_Requirement_.
Nothing in the data should change when you return it, but leave the pictures out.

_Dataset content_.

----------

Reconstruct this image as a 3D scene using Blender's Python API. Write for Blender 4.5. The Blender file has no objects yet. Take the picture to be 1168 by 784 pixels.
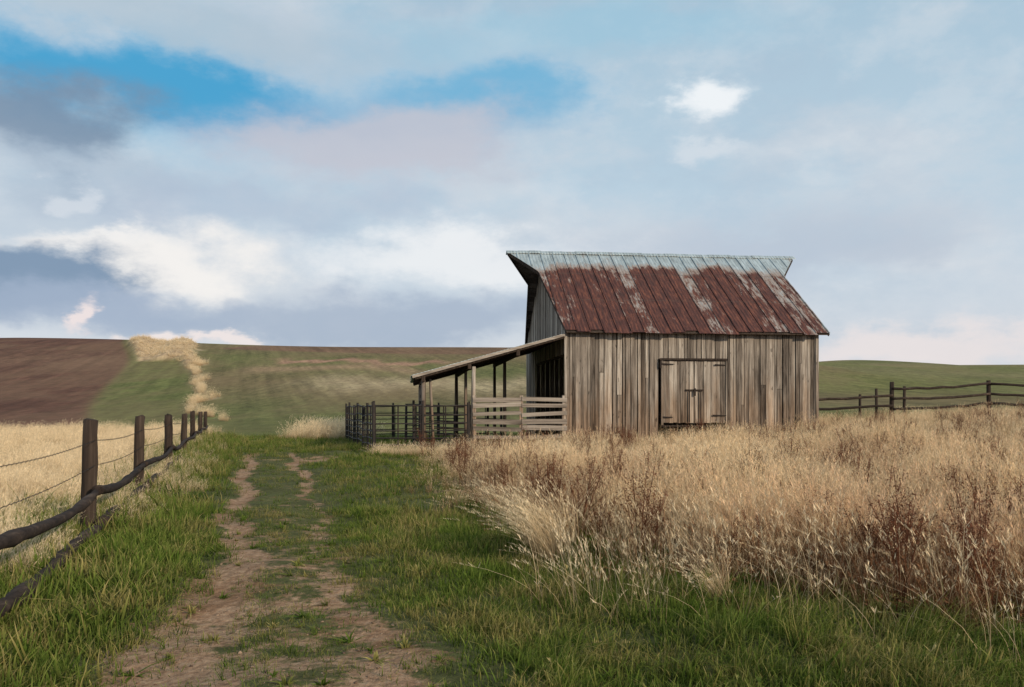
import bpy, math, random
import numpy as np
from mathutils import Vector, Matrix
rng=np.random.default_rng(7); random.seed(7)
scene=bpy.context.scene
scene.view_settings.view_transform='Standard'; scene.view_settings.look='None'; scene.view_settings.exposure=0
COL=scene.collection

# ---------------------------------------------------------------- helpers
def newmat(name):
    m=bpy.data.materials.new(name); m.use_nodes=True
    nt=m.node_tree; nt.nodes.clear()
    return m,nt
class N:
    def __init__(s,nt): s.nt=nt
    def n(s,t,**k):
        x=s.nt.nodes.new(t)
        for a,b in k.items(): setattr(x,a,b)
        return x
    def put(s,sock,v):
        if isinstance(v,bpy.types.NodeSocket): s.nt.links.new(v,sock)
        elif v is not None: sock.default_value=v
    def math(s,op,a,b=None,c=None,clamp=False):
        x=s.n('ShaderNodeMath',operation=op); x.use_clamp=clamp
        s.put(x.inputs[0],a)
        if b is not None: s.put(x.inputs[1],b)
        if c is not None: s.put(x.inputs[2],c)
        return x.outputs[0]
    def mix(s,f,a,b,blend='MIX'):
        x=s.n('ShaderNodeMix',data_type='RGBA',blend_type=blend)
        s.put(x.inputs[0],f)
        for so,v in ((x.inputs[6],a),(x.inputs[7],b)):
            if isinstance(v,tuple) and len(v)==3: v=(*v,1)
            s.put(so,v)
        return x.outputs[2]
    def noise(s,vec,scale,detail=4,rough=.55,dist=0,out=0):
        x=s.n('ShaderNodeTexNoise'); s.put(x.inputs['Vector'],vec)
        x.inputs['Scale'].default_value=scale; x.inputs['Detail'].default_value=detail
        x.inputs['Roughness'].default_value=rough; x.inputs['Distortion'].default_value=dist
        return x.outputs[out]
    def sstep(s,v,a,b):
        x=s.n('ShaderNodeMapRange',interpolation_type='SMOOTHSTEP'); s.put(x.inputs[0],v)
        s.put(x.inputs[1],a); s.put(x.inputs[2],b)
        return x.outputs[0]
    def lin(s,v,a,b,c,d):
        x=s.n('ShaderNodeMapRange'); s.put(x.inputs[0],v)
        for i,q in enumerate((a,b,c,d)): x.inputs[i+1].default_value=q
        return x.outputs[0]
    def ramp(s,f,stops):
        x=s.n('ShaderNodeValToRGB'); s.put(x.inputs[0],f); e=x.color_ramp.elements
        while len(e)<len(stops): e.new(.5)
        for i,(p,c) in enumerate(stops): e[i].position=p; e[i].color=(*c,1)
        return x.outputs[0]
    def sep(s,v):
        x=s.n('ShaderNodeSeparateXYZ'); s.put(x.inputs[0],v); return x.outputs
    def comb(s,a,b,c):
        x=s.n('ShaderNodeCombineXYZ')
        for i,q in enumerate((a,b,c)): s.put(x.inputs[i],q)
        return x.outputs[0]
    def attr(s,name,out='Fac'):
        x=s.n('ShaderNodeAttribute'); x.attribute_name=name; return x.outputs[out]
    def vmul(s,v,t):
        x=s.n('ShaderNodeVectorMath',operation='MULTIPLY'); s.put(x.inputs[0],v); x.inputs[1].default_value=t; return x.outputs[0]
    def vadd(s,v,t):
        x=s.n('ShaderNodeVectorMath',operation='ADD'); s.put(x.inputs[0],v); s.put(x.inputs[1],t); return x.outputs[0]
    def bsdf(s,col,rough=.8,metal=0,bump=None,bs=.3,bd=.02,spec=.3):
        p=s.n('ShaderNodeBsdfPrincipled'); 
        if isinstance(col,tuple): col=(*col,1)
        s.put(p.inputs['Base Color'],col)
        s.put(p.inputs['Roughness'],rough); s.put(p.inputs['Metallic'],metal)
        p.inputs['Specular IOR Level'].default_value=spec
        if bump is not None:
            b=s.n('ShaderNodeBump'); b.inputs['Strength'].default_value=bs; b.inputs['Distance'].default_value=bd
            s.put(b.inputs['Height'],bump); s.put(p.inputs['Normal'],b.outputs[0])
        o=s.n('ShaderNodeOutputMaterial'); s.put(o.inputs[0],p.outputs[0]); return p

def wood_mat(name,axis,dark,mid,light,stain=None,rough=.85):
    m,nt=newmat(name); g=N(nt)
    tc=g.n('ShaderNodeTexCoord').outputs['Object']
    r=g.attr('rnd')
    off=g.comb(g.math('MULTIPLY',r,37.),g.math('MULTIPLY',r,19.),g.math('MULTIPLY',r,53.))
    v=g.vadd(tc,off)
    sc=[22,22,22]; sc[axis]=.8
    grain=g.noise(g.vmul(v,tuple(sc)),1.0,6,.7,.5)
    sc2=[4,4,4]; sc2[axis]=.6
    big=g.noise(g.vmul(v,tuple(sc2)),1.0,4,.6)
    f=g.math('ADD',g.math('MULTIPLY',g.lin(grain,.3,.7,.1,.9),.6),g.math('MULTIPLY',g.lin(big,.3,.7,.1,.9),.35))
    f=g.math('ADD',f,g.math('MULTIPLY',g.math('SUBTRACT',r,.5),.42))
    c=g.ramp(f,[(.12,dark),(.5,mid),(.85,light)])
    if stain:
        p=g.sep(tc); z=p[2]
        n=g.noise(g.vmul(tc,(3.,3.,.55)),1.0,5,.65)
        k=g.sstep(g.math('ADD',g.math('MULTIPLY',z,-.16),n),.0,.45)
        c=g.mix(g.math('MULTIPLY',k,.75),c,g.mix(1.,c,stain,'MULTIPLY'))
        st=g.noise(g.vmul(v,(9,9,.28)),1.0,4,.6)
        c=g.mix(g.math('MULTIPLY',g.sstep(st,.52,.70),.75),c,tuple(x*.8 for x in dark))
        kn=g.noise(g.vmul(v,(9,9,3.)),1.0,2,.5)
        c=g.mix(g.math('MULTIPLY',g.sstep(kn,.66,.76),.7),c,tuple(x*.5 for x in dark))
    g.bsdf(c,rough,0,grain,.6,.012,.12)
    return m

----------

_Task output_.
Reconstruct this image as a 3D scene using Blender's Python API. Write for Blender 4.5. The Blender file has no objects yet. Take the picture to be 1168 by 784 pixels.
import bpy, math, random
import numpy as np
from mathutils import Vector, Matrix
rng=np.random.default_rng(7); random.seed(7)
scene=bpy.context.scene
scene.view_settings.view_transform='Standard'; scene.view_settings.look='None'; scene.view_settings.exposure=0
COL=scene.collection

# ---------------------------------------------------------------- helpers
def newmat(name):
    m=bpy.data.materials.new(name); m.use_nodes=True
    nt=m.node_tree; nt.nodes.clear()
    return m,nt
class N:
    def __init__(s,nt): s.nt=nt
    def n(s,t,**k):
        x=s.nt.nodes.new(t)
        for a,b in k.items(): setattr(x,a,b)
        return x
    def put(s,sock,v):
        if isinstance(v,bpy.types.NodeSocket): s.nt.links.new(v,sock)
        elif v is not None: sock.default_value=v
    def math(s,op,a,b=None,c=None,clamp=False):
        x=s.n('ShaderNodeMath',operation=op); x.use_clamp=clamp
        s.put(x.inputs[0],a)
        if b is not None: s.put(x.inputs[1],b)
        if c is not None: s.put(x.inputs[2],c)
        return x.outputs[0]
    def mix(s,f,a,b,blend='MIX'):
        x=s.n('ShaderNodeMix',data_type='RGBA',blend_type=blend)
        s.put(x.inputs[0],f)
        for so,v in ((x.inputs[6],a),(x.inputs[7],b)):
            if isinstance(v,tuple) and len(v)==3: v=(*v,1)
            s.put(so,v)
        return x.outputs[2]
    def noise(s,vec,scale,detail=4,rough=.55,dist=0,out=0):
        x=s.n('ShaderNodeTexNoise'); s.put(x.inputs['Vector'],vec)
        x.inputs['Scale'].default_value=scale; x.inputs['Detail'].default_value=detail
        x.inputs['Roughness'].default_value=rough; x.inputs['Distortion'].default_value=dist
        return x.outputs[out]
    def sstep(s,v,a,b):
        x=s.n('ShaderNodeMapRange',interpolation_type='SMOOTHSTEP'); s.put(x.inputs[0],v)
        s.put(x.inputs[1],a); s.put(x.inputs[2],b)
        return x.outputs[0]
    def lin(s,v,a,b,c,d):
        x=s.n('ShaderNodeMapRange'); s.put(x.inputs[0],v)
        for i,q in enumerate((a,b,c,d)): x.inputs[i+1].default_value=q
        return x.outputs[0]
    def ramp(s,f,stops):
        x=s.n('ShaderNodeValToRGB'); s.put(x.inputs[0],f); e=x.color_ramp.elements
        while len(e)<len(stops): e.new(.5)
        for i,(p,c) in enumerate(stops): e[i].position=p; e[i].color=(*c,1)
        return x.outputs[0]
    def sep(s,v):
        x=s.n('ShaderNodeSeparateXYZ'); s.put(x.inputs[0],v); return x.outputs
    def comb(s,a,b,c):
        x=s.n('ShaderNodeCombineXYZ')
        for i,q in enumerate((a,b,c)): s.put(x.inputs[i],q)
        return x.outputs[0]
    def attr(s,name,out='Fac'):
        x=s.n('ShaderNodeAttribute'); x.attribute_name=name; return x.outputs[out]
    def vmul(s,v,t):
        x=s.n('ShaderNodeVectorMath',operation='MULTIPLY'); s.put(x.inputs[0],v); x.inputs[1].default_value=t; return x.outputs[0]
    def vadd(s,v,t):
        x=s.n('ShaderNodeVectorMath',operation='ADD'); s.put(x.inputs[0],v); s.put(x.inputs[1],t); return x.outputs[0]
    def bsdf(s,col,rough=.8,metal=0,bump=None,bs=.3,bd=.02,spec=.3):
        p=s.n('ShaderNodeBsdfPrincipled'); 
        if isinstance(col,tuple): col=(*col,1)
        s.put(p.inputs['Base Color'],col)
        s.put(p.inputs['Roughness'],rough); s.put(p.inputs['Metallic'],metal)
        p.inputs['Specular IOR Level'].default_value=spec
        if bump is not None:
            b=s.n('ShaderNodeBump'); b.inputs['Strength'].default_value=bs; b.inputs['Distance'].default_value=bd
            s.put(b.inputs['Height'],bump); s.put(p.inputs['Normal'],b.outputs[0])
        o=s.n('ShaderNodeOutputMaterial'); s.put(o.inputs[0],p.outputs[0]); return p

def wood_mat(name,axis,dark,mid,light,stain=None,rough=.85):
    m,nt=newmat(name); g=N(nt)
    tc=g.n('ShaderNodeTexCoord').outputs['Object']
    r=g.attr('rnd')
    off=g.comb(g.math('MULTIPLY',r,37.),g.math('MULTIPLY',r,19.),g.math('MULTIPLY',r,53.))
    v=g.vadd(tc,off)
    sc=[22,22,22]; sc[axis]=.8
    grain=g.noise(g.vmul(v,tuple(sc)),1.0,6,.7,.5)
    sc2=[4,4,4]; sc2[axis]=.6
    big=g.noise(g.vmul(v,tuple(sc2)),1.0,4,.6)
    f=g.math('ADD',g.math('MULTIPLY',g.lin(grain,.3,.7,.1,.9),.6),g.math('MULTIPLY',g.lin(big,.3,.7,.1,.9),.35))
    f=g.math('ADD',f,g.math('MULTIPLY',g.math('SUBTRACT',r,.5),.42))
    c=g.ramp(f,[(.12,dark),(.5,mid),(.85,light)])
    if stain:
        p=g.sep(tc); z=p[2]
        n=g.noise(g.vmul(tc,(3.,3.,.55)),1.0,5,.65)
        k=g.sstep(g.math('ADD',g.math('MULTIPLY',z,-.16),n),.0,.45)
        c=g.mix(g.math('MULTIPLY',k,.75),c,g.mix(1.,c,stain,'MULTIPLY'))
        st=g.noise(g.vmul(v,(9,9,.28)),1.0,4,.6)
        c=g.mix(g.math('MULTIPLY',g.sstep(st,.52,.70),.75),c,tuple(x*.8 for x in dark))
        kn=g.noise(g.vmul(v,(9,9,3.)),1.0,2,.5)
        c=g.mix(g.math('MULTIPLY',g.sstep(kn,.66,.76),.7),c,tuple(x*.5 for x in dark))
    g.bsdf(c,rough,0,grain,.6,.012,.12)
    return m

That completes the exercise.